▸ What is being asked:
Check each line of the listing for the word "picture" and give only the number of lines that have it.

▸ Data shown:
══════

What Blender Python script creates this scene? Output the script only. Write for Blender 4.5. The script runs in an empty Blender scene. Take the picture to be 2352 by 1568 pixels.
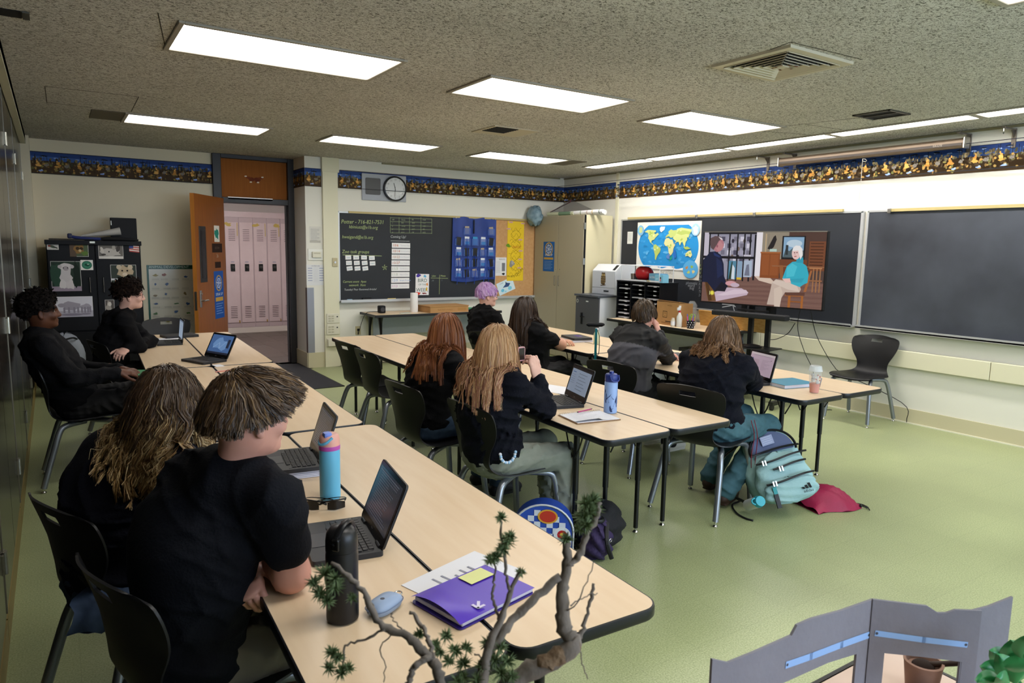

══════

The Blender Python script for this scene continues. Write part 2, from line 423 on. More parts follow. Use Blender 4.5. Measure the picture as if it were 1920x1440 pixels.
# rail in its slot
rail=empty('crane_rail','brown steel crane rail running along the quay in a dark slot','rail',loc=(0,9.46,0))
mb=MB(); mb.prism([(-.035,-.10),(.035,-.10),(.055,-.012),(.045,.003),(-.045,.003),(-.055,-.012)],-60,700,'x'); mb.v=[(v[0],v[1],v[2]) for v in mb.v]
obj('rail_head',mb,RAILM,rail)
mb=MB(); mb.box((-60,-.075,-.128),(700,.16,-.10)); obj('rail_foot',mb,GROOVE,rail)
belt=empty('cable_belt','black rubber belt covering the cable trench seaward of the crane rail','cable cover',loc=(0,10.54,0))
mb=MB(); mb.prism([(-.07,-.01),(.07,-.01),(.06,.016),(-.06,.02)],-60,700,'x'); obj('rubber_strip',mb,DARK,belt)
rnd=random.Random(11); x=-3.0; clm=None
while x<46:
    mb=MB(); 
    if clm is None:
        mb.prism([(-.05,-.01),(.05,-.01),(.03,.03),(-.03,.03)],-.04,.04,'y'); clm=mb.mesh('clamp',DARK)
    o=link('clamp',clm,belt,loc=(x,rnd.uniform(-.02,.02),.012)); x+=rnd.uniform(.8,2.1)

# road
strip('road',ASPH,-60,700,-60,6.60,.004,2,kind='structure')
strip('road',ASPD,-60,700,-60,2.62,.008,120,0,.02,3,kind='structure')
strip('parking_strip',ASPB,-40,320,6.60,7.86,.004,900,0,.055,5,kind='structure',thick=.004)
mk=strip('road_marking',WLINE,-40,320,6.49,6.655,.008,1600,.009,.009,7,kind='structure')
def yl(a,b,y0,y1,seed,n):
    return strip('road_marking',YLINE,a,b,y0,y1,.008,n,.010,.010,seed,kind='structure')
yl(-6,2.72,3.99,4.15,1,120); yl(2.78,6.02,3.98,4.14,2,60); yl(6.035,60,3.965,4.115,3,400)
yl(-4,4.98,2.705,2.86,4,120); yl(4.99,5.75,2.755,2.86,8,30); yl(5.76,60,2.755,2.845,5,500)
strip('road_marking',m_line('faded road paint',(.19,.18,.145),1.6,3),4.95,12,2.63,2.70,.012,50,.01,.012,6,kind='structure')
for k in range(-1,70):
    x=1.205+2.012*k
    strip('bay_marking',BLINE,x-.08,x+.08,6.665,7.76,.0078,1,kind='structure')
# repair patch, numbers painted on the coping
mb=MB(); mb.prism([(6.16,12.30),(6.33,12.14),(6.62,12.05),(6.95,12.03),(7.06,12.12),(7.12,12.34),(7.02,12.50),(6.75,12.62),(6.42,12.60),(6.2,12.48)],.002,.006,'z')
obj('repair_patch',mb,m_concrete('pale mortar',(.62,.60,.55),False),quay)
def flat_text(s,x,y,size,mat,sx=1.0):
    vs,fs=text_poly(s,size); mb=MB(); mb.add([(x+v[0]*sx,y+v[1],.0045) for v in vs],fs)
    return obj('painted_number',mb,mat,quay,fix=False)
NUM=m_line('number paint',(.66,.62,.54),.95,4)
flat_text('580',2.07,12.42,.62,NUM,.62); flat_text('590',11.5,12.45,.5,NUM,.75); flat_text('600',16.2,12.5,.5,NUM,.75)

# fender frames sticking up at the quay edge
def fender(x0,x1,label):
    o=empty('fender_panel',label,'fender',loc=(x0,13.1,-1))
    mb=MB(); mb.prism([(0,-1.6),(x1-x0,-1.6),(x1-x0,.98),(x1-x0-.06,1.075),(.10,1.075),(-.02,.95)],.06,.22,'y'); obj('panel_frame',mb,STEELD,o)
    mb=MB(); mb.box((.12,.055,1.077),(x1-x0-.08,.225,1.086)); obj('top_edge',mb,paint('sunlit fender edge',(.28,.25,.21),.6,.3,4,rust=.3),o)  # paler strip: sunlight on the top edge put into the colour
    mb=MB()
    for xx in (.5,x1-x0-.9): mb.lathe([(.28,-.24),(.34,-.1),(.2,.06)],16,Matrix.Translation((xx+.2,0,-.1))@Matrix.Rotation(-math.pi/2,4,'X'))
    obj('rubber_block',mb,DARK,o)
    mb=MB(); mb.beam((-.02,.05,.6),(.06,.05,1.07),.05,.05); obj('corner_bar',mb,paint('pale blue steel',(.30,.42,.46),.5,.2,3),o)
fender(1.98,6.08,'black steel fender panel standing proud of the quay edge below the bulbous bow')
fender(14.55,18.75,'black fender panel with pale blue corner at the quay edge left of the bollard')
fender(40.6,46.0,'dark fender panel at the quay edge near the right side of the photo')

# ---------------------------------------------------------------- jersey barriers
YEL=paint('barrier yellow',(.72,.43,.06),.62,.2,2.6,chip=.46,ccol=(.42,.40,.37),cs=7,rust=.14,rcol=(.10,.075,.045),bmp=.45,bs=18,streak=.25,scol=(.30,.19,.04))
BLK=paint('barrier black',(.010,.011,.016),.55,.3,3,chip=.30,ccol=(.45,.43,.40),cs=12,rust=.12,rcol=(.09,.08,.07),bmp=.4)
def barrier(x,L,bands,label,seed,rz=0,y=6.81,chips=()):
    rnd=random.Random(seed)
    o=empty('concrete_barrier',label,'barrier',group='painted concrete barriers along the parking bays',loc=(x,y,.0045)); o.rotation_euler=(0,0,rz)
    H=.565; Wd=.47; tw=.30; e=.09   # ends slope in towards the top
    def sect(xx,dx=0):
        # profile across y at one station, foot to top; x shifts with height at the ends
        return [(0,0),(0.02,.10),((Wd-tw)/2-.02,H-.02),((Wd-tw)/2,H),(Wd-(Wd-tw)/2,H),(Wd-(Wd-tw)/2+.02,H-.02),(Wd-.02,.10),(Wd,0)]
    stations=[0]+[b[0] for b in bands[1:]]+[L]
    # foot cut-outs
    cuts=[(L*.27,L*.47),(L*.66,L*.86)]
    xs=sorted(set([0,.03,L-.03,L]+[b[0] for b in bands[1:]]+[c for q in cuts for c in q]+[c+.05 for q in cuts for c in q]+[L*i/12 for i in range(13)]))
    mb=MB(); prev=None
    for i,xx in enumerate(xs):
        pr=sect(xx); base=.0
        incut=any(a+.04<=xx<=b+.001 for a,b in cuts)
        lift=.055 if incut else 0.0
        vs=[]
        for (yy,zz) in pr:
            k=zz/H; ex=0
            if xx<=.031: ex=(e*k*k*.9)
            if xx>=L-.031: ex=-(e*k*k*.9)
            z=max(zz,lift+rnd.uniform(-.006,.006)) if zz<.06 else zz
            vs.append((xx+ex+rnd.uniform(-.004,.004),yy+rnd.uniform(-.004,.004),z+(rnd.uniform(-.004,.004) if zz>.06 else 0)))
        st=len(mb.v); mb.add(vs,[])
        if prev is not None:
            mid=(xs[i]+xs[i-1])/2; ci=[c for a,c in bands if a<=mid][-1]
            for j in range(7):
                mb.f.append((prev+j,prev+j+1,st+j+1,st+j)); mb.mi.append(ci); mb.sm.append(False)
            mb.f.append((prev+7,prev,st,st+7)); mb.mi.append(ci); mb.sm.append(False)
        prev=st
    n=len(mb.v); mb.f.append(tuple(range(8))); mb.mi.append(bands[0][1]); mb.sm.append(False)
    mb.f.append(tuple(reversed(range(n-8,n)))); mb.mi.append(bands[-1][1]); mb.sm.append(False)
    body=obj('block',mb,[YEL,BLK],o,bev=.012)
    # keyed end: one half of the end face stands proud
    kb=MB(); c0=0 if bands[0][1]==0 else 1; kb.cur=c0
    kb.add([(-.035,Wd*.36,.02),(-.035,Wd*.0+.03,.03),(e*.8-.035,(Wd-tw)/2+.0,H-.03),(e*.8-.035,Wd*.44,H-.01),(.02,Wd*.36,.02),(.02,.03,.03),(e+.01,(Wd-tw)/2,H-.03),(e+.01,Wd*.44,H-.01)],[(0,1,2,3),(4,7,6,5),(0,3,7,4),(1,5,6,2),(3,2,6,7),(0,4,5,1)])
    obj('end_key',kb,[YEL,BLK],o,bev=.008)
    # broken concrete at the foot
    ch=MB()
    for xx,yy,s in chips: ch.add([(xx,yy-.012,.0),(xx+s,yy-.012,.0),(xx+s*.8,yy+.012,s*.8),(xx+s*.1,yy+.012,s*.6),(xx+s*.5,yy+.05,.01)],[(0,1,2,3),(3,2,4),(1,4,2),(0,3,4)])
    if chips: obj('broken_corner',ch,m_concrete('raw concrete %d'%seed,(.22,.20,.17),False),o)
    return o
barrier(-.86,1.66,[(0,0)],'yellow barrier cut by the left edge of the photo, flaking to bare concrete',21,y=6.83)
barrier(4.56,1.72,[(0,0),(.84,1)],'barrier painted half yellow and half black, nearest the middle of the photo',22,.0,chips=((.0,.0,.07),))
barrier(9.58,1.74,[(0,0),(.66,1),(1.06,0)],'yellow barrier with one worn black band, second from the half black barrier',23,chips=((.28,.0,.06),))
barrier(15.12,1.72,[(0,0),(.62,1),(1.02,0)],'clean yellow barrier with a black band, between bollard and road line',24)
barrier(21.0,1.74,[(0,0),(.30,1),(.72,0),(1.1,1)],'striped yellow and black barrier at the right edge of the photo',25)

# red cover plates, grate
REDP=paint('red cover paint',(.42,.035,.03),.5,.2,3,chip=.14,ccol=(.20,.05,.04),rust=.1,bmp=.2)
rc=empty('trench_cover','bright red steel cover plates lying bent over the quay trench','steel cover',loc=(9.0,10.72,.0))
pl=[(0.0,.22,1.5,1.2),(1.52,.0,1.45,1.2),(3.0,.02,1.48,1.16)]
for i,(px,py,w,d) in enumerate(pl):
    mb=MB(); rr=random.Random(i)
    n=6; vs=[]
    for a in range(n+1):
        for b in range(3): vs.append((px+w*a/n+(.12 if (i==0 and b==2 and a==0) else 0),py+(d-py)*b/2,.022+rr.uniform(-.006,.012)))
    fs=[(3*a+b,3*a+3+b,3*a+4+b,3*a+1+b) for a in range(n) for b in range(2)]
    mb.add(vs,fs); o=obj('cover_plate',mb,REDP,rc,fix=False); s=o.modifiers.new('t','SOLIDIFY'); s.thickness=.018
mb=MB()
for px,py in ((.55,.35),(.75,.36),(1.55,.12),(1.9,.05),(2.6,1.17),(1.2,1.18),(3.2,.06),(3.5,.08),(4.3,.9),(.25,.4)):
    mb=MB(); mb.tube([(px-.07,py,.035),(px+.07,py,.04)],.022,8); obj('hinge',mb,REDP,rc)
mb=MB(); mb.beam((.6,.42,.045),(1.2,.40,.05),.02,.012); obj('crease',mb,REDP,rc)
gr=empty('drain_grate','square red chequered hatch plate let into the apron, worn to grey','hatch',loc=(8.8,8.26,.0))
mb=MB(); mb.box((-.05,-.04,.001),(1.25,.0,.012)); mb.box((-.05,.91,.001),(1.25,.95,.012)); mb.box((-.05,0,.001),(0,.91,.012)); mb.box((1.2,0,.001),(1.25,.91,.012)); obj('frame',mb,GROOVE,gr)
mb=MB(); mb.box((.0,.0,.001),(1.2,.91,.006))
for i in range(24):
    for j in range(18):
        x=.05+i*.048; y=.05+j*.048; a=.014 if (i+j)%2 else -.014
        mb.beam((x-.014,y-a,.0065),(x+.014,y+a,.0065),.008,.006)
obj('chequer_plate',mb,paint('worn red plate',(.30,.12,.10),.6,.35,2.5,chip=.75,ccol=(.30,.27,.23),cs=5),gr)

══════

▸ Problem solution:
2